- _Written instruction_: Output all the data exactly. Pictures do not belong in the copy.
»»
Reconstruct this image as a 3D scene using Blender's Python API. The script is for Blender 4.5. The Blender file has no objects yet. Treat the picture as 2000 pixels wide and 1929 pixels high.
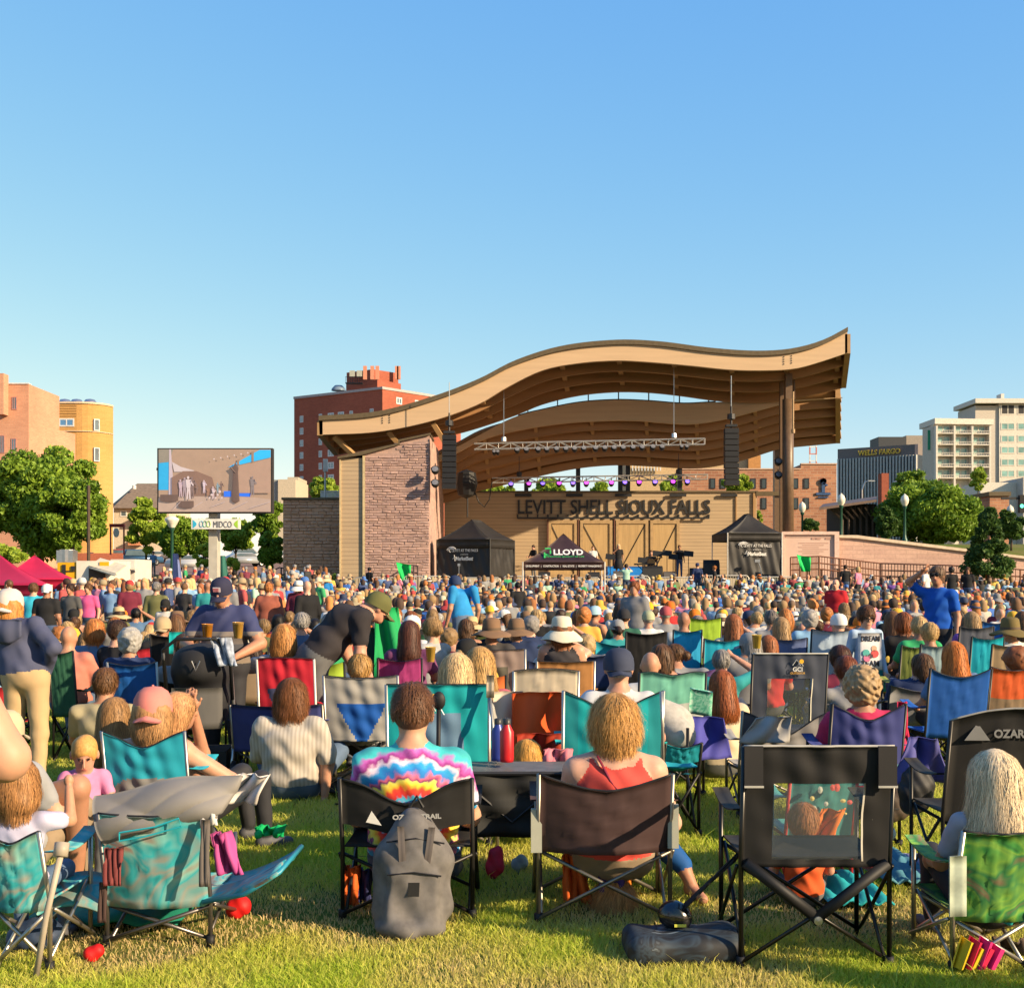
import bpy, math, random
import numpy as np
from mathutils import Vector, Matrix, Euler, kdtree
random.seed(7)
C = bpy.context.scene
# ---------------------------------------------------------------- camera, sky, sun, exposure
CAMZ, FPX, CX, HY = 1.6, 2400.0, 1000.0, 1130.0
cam_d = bpy.data.cameras.new('camera'); cam = bpy.data.objects.new('camera', cam_d)
C.collection.objects.link(cam); C.camera = cam
cam.location = (0, 0, CAMZ); cam.rotation_euler = (math.pi/2, 0, 0)
cam_d.sensor_width = 36; cam_d.lens = FPX/2000*36; cam_d.shift_y = (HY-964.5)/2000
cam_d.clip_start = 0.1; cam_d.clip_end = 3000
SUN_EL = math.radians(23.0); SUN_AZ = math.radians(119.0)   # azimuth clockwise from +Y
sdir = Vector((math.sin(SUN_AZ)*math.cos(SUN_EL), math.cos(SUN_AZ)*math.cos(SUN_EL), math.sin(SUN_EL)))
sun_d = bpy.data.lights.new('sun', 'SUN'); sun = bpy.data.objects.new('sun', sun_d); C.collection.objects.link(sun)
sun.rotation_euler = sdir.to_track_quat('Z', 'Y').to_euler(); sun.location = (30, -20, 30)
sun_d.energy = 5.0; sun_d.angle = math.radians(0.5); sun_d.color = (1.0, 0.78, 0.51)
W = bpy.data.worlds.new('World'); C.world = W; W.use_nodes = True
nt = W.node_tree; bg = nt.nodes['Background']
sky = nt.nodes.new('ShaderNodeTexSky'); sky.sky_type = 'NISHITA'; sky.sun_disc = False
sky.sun_elevation = math.radians(24); sky.sun_rotation = SUN_AZ
sky.altitude = 300; sky.air_density = 1.0; sky.dust_density = 0.35; sky.ozone_density = 2.6
sep = nt.nodes.new('ShaderNodeSeparateColor'); cmb = nt.nodes.new('ShaderNodeCombineColor'); nt.links.new(sky.outputs[0], sep.inputs[0])
for i, (p_, k_) in enumerate(((1.08, .575), (.635, 1.02), (.08, 2.52))):      # bluer, flatter than the raw sky model
    pw = nt.nodes.new('ShaderNodeMath'); pw.operation = 'POWER'; pw.inputs[1].default_value = p_; nt.links.new(sep.outputs[i], pw.inputs[0])
    ml = nt.nodes.new('ShaderNodeMath'); ml.operation = 'MULTIPLY'; ml.inputs[1].default_value = k_; nt.links.new(pw.outputs[0], ml.inputs[0]); nt.links.new(ml.outputs[0], cmb.inputs[i])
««
- _Solution for this exercise_:
Reconstruct this image as a 3D scene using Blender's Python API. The script is for Blender 4.5. The Blender file has no objects yet. Treat the picture as 2000 pixels wide and 1929 pixels high.
import bpy, math, random
import numpy as np
from mathutils import Vector, Matrix, Euler, kdtree
random.seed(7)
C = bpy.context.scene
# ---------------------------------------------------------------- camera, sky, sun, exposure
CAMZ, FPX, CX, HY = 1.6, 2400.0, 1000.0, 1130.0
cam_d = bpy.data.cameras.new('camera'); cam = bpy.data.objects.new('camera', cam_d)
C.collection.objects.link(cam); C.camera = cam
cam.location = (0, 0, CAMZ); cam.rotation_euler = (math.pi/2, 0, 0)
cam_d.sensor_width = 36; cam_d.lens = FPX/2000*36; cam_d.shift_y = (HY-964.5)/2000
cam_d.clip_start = 0.1; cam_d.clip_end = 3000
SUN_EL = math.radians(23.0); SUN_AZ = math.radians(119.0)   # azimuth clockwise from +Y
sdir = Vector((math.sin(SUN_AZ)*math.cos(SUN_EL), math.cos(SUN_AZ)*math.cos(SUN_EL), math.sin(SUN_EL)))
sun_d = bpy.data.lights.new('sun', 'SUN'); sun = bpy.data.objects.new('sun', sun_d); C.collection.objects.link(sun)
sun.rotation_euler = sdir.to_track_quat('Z', 'Y').to_euler(); sun.location = (30, -20, 30)
sun_d.energy = 5.0; sun_d.angle = math.radians(0.5); sun_d.color = (1.0, 0.78, 0.51)
W = bpy.data.worlds.new('World'); C.world = W; W.use_nodes = True
nt = W.node_tree; bg = nt.nodes['Background']
sky = nt.nodes.new('ShaderNodeTexSky'); sky.sky_type = 'NISHITA'; sky.sun_disc = False
sky.sun_elevation = math.radians(24); sky.sun_rotation = SUN_AZ
sky.altitude = 300; sky.air_density = 1.0; sky.dust_density = 0.35; sky.ozone_density = 2.6
sep = nt.nodes.new('ShaderNodeSeparateColor'); cmb = nt.nodes.new('ShaderNodeCombineColor'); nt.links.new(sky.outputs[0], sep.inputs[0])
for i, (p_, k_) in enumerate(((1.08, .575), (.635, 1.02), (.08, 2.52))):      # bluer, flatter than the raw sky model
    pw = nt.nodes.new('ShaderNodeMath'); pw.operation = 'POWER'; pw.inputs[1].default_value = p_; nt.links.new(sep.outputs[i], pw.inputs[0])
    ml = nt.nodes.new('ShaderNodeMath'); ml.operation = 'MULTIPLY'; ml.inputs[1].default_value = k_; nt.links.new(pw.outputs[0], ml.inputs[0]); nt.links.new(ml.outputs[0], cmb.inputs[i])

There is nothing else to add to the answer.